Arizona boasts that it gives taxpayers an incentive to take part in the program, and why not? It’s a use-it-or-lose-it, free-money scheme. They can give up to $500 to a school tuition organization or add exactly that amount to their tax payment. What the state calls voluntary cash contributions are really redirected tax payments. They have to be made when a taxpayer files a state tax return.

In the first year of the program in 1998, 85 percent of the scholarship money went to students attending religious schools. By last year, when the program had grown much bigger, an estimated 70 percent went for that sectarian purpose.
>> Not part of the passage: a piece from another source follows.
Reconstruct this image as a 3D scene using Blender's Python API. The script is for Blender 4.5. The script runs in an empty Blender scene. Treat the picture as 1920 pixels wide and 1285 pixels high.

The choice offered parents and children through the program sounds great but is often restricted. Most scholarships are awarded by school tuition organizations that choose students on the basis of religion, to go to religious schools. Handing out the funds on the basis of religion is unconstitutional. It is a government spending program directed by tens of thousands of taxpayers.

When Paul Bender, the lawyer for the program’s challengers and a former dean at Arizona State University’s law school, presented his argument, Justice Anthony Kennedy said dryly, “I have some difficulty that any money that the government doesn’t take from me is still the government’s money.” Justice Antonin Scalia made the point with exasperation. Justice Samuel Alito did so impatiently, as if Mr. Bender didn’t fully grasp the issue.

At 77, Mr. Bender has been around the court for more than 50 years, since the days he was a law clerk to Justice Felix Frankfurter. He is among the country’s experts on the tax-credit issue at the heart of the case.

If the court resolves the case on the merits, a split along ideological lines will not be surprising. But Mr. Bender ably exposed the Arizona program as a crack in the wall between church and state. The court should mend it by calling for the program to stop discriminating on the basis of religion.